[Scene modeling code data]
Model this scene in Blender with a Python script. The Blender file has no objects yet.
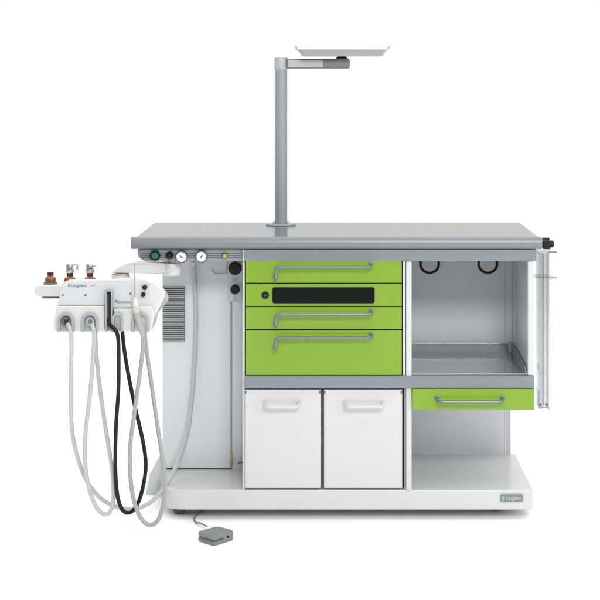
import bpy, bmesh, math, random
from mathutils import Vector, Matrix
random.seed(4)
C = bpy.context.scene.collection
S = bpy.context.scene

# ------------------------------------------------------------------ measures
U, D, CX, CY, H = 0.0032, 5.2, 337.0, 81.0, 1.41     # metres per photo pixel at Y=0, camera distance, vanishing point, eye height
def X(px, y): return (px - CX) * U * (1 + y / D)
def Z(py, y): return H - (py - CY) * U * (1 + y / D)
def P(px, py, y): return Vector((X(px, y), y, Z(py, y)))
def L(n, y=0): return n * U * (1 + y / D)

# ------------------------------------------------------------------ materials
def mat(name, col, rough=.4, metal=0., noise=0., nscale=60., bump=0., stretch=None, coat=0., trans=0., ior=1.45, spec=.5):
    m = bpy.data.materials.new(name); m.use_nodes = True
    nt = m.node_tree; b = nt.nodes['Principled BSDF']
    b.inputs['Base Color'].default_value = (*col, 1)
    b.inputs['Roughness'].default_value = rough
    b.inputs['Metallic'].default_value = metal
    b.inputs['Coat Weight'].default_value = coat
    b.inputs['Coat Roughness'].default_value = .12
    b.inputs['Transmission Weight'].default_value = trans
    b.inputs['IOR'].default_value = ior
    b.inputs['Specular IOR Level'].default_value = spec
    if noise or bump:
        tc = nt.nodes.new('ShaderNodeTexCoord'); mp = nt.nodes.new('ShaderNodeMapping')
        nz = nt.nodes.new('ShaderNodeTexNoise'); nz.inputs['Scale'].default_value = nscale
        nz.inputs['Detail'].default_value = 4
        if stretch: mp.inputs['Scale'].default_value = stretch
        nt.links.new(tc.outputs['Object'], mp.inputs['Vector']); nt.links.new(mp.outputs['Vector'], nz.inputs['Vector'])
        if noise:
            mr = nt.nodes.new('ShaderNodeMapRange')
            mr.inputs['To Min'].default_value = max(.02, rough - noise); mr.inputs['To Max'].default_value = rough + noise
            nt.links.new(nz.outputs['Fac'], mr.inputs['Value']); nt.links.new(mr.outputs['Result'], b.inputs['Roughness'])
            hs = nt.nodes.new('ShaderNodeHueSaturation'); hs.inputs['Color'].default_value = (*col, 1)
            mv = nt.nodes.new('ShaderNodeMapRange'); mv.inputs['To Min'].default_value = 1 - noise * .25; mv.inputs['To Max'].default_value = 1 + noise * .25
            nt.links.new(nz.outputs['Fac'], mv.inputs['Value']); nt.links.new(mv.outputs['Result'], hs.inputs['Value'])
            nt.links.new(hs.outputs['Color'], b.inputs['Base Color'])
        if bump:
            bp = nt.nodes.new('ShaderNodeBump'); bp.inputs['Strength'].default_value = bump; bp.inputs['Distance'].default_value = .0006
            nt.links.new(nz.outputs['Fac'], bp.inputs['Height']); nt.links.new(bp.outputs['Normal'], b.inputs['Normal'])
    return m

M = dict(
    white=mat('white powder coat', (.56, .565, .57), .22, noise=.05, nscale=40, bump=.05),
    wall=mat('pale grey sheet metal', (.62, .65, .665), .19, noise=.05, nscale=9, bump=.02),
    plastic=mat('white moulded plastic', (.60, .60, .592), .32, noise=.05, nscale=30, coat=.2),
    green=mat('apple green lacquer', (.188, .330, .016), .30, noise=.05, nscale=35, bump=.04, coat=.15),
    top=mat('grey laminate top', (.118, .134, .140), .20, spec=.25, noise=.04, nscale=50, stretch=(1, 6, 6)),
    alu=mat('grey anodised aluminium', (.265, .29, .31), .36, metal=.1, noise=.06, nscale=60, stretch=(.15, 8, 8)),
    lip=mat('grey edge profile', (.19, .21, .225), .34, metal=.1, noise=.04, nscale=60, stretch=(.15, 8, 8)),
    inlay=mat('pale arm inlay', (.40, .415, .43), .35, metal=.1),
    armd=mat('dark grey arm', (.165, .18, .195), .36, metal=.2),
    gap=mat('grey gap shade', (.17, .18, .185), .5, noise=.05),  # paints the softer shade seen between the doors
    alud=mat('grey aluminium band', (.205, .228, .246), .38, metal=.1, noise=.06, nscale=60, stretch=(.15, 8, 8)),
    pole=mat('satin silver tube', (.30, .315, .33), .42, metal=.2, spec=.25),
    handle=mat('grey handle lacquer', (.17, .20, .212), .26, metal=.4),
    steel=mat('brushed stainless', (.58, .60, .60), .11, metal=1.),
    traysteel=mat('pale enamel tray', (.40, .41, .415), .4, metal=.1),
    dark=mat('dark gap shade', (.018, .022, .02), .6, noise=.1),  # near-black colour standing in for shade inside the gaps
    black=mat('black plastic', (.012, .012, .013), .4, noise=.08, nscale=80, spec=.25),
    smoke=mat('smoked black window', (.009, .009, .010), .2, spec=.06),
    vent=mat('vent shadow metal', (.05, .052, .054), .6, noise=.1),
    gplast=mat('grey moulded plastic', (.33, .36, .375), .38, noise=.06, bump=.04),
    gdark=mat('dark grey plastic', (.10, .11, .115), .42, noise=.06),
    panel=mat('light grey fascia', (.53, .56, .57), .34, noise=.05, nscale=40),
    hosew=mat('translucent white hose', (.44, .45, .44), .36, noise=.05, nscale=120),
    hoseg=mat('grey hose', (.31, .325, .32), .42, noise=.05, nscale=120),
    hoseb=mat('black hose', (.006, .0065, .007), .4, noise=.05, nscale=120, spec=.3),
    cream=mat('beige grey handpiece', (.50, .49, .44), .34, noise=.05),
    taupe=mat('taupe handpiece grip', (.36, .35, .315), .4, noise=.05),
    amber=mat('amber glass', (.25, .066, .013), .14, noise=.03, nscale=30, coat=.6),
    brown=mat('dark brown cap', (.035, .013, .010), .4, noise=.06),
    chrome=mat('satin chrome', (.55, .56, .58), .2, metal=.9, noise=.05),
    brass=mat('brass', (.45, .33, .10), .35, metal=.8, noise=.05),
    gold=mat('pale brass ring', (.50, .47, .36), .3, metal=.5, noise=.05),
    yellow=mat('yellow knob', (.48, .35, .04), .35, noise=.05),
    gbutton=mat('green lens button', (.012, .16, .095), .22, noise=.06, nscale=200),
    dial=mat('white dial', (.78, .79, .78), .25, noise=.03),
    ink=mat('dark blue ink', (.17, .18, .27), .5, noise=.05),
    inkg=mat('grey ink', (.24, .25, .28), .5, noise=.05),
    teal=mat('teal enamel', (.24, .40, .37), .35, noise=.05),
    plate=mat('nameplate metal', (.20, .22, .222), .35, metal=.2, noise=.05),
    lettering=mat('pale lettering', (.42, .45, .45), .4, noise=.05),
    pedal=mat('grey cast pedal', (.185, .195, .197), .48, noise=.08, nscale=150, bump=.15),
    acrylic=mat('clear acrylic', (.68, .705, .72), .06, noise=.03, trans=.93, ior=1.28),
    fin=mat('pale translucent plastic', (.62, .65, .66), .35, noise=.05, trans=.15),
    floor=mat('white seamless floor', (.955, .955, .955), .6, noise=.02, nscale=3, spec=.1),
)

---

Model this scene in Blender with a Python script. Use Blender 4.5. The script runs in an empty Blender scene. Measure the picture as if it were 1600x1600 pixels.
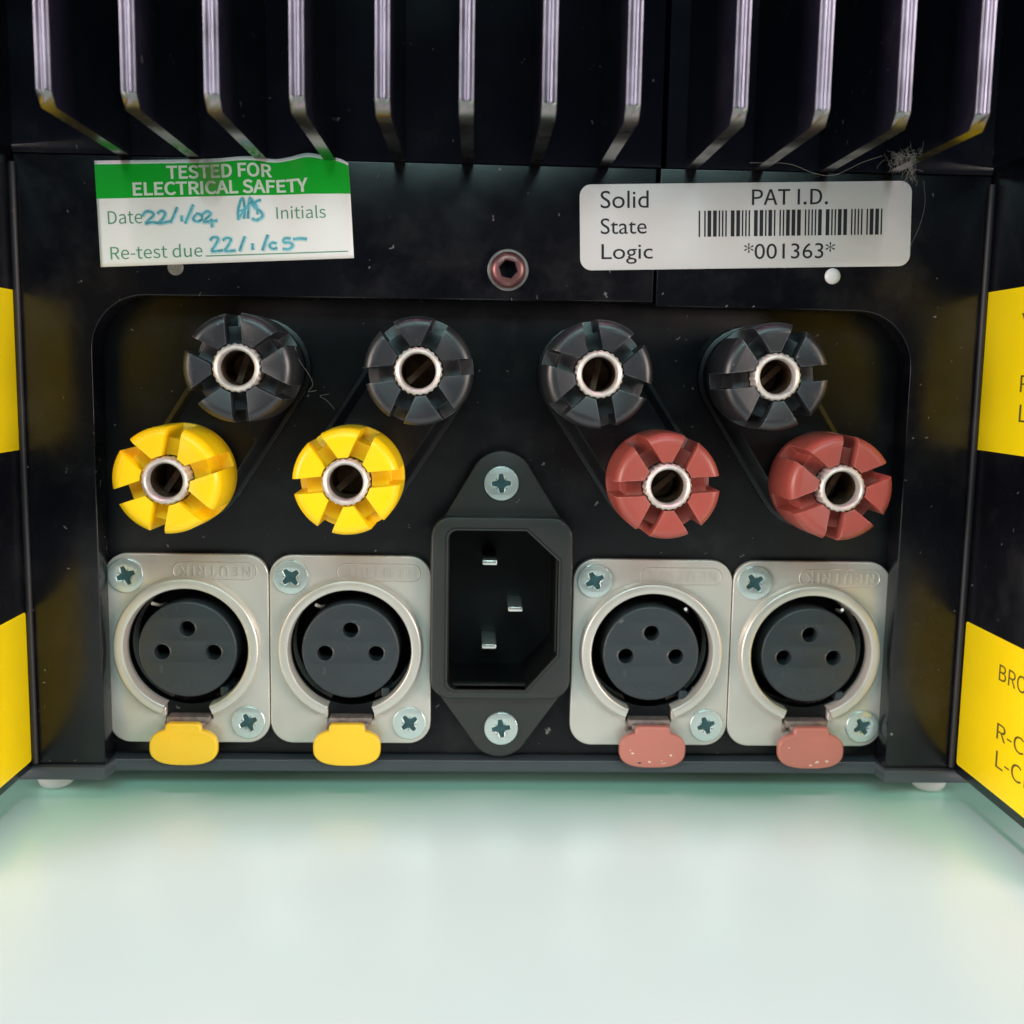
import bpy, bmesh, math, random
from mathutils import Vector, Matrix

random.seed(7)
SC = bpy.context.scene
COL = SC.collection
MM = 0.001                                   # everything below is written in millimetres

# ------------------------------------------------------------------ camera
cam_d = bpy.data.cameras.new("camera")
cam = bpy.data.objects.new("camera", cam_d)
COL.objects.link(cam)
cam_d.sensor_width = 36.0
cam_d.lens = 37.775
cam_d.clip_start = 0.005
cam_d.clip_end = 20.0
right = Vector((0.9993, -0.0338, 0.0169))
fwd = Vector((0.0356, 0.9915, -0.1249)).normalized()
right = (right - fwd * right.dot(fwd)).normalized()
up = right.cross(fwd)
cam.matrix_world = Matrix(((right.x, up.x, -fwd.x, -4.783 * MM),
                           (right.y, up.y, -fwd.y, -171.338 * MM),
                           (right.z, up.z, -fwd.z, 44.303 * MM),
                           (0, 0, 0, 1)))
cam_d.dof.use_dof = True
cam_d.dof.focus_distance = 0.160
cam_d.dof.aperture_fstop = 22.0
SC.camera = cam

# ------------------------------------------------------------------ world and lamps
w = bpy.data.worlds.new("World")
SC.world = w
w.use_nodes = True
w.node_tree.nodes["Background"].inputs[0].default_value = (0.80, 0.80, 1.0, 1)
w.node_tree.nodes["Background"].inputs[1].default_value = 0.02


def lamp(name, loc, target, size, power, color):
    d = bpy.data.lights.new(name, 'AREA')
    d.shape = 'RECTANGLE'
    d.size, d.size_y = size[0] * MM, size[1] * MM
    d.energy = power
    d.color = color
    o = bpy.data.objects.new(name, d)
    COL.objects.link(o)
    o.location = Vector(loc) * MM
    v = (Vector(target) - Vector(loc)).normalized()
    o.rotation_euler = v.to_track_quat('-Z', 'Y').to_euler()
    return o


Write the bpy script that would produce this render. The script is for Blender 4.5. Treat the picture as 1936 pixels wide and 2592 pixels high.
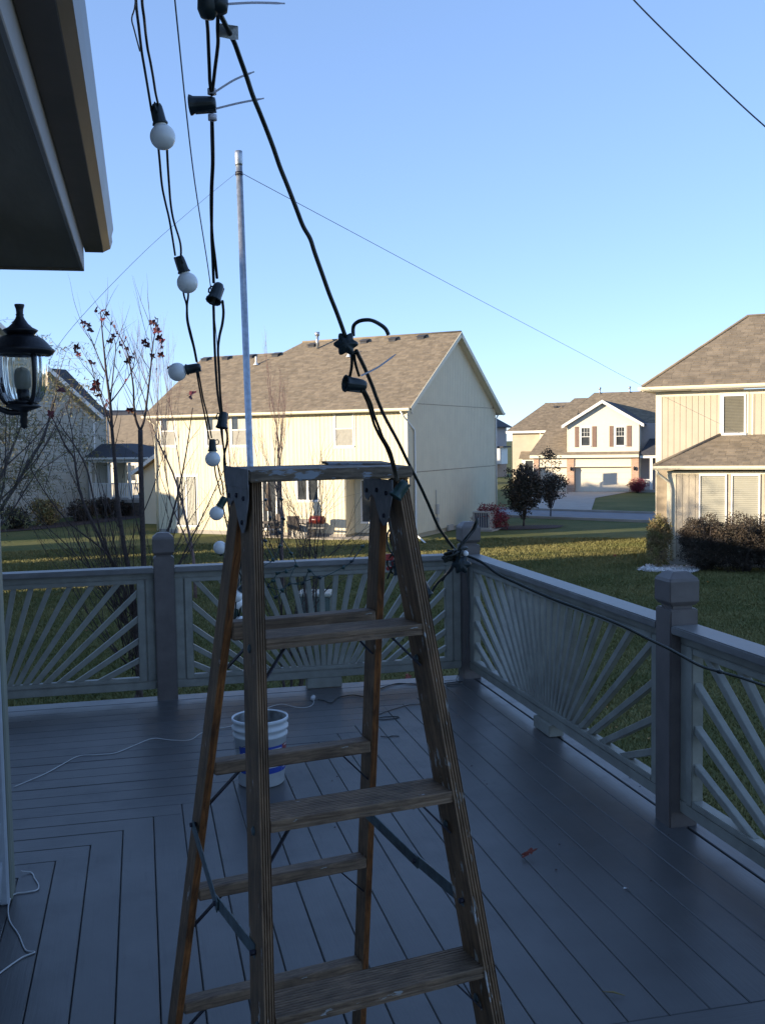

Given exercise
Keep to the stretch from the line containing "Model this scene in Blender with a Python script. Use" through the line containing "SC.camera = cam", both ends included, and copy it exactly from the listing above, minus the pictures.

Finished answer
Model this scene in Blender with a Python script. Use Blender 4.5. The script runs in an empty Blender scene. Measure the picture as if it were 1600x1600 pixels.
import bpy, bmesh, math, random
from mathutils import Vector, Matrix

random.seed(7)
SC = bpy.context.scene
COL = SC.collection
MM = 0.001                                   # everything below is written in millimetres

# ------------------------------------------------------------------ camera
cam_d = bpy.data.cameras.new("camera")
cam = bpy.data.objects.new("camera", cam_d)
COL.objects.link(cam)
cam_d.sensor_width = 36.0
cam_d.lens = 37.775
cam_d.clip_start = 0.005
cam_d.clip_end = 20.0
right = Vector((0.9993, -0.0338, 0.0169))
fwd = Vector((0.0356, 0.9915, -0.1249)).normalized()
right = (right - fwd * right.dot(fwd)).normalized()
up = right.cross(fwd)
cam.matrix_world = Matrix(((right.x, up.x, -fwd.x, -4.783 * MM),
                           (right.y, up.y, -fwd.y, -171.338 * MM),
                           (right.z, up.z, -fwd.z, 44.303 * MM),
                           (0, 0, 0, 1)))
cam_d.dof.use_dof = True
cam_d.dof.focus_distance = 0.160
cam_d.dof.aperture_fstop = 22.0
SC.camera = cam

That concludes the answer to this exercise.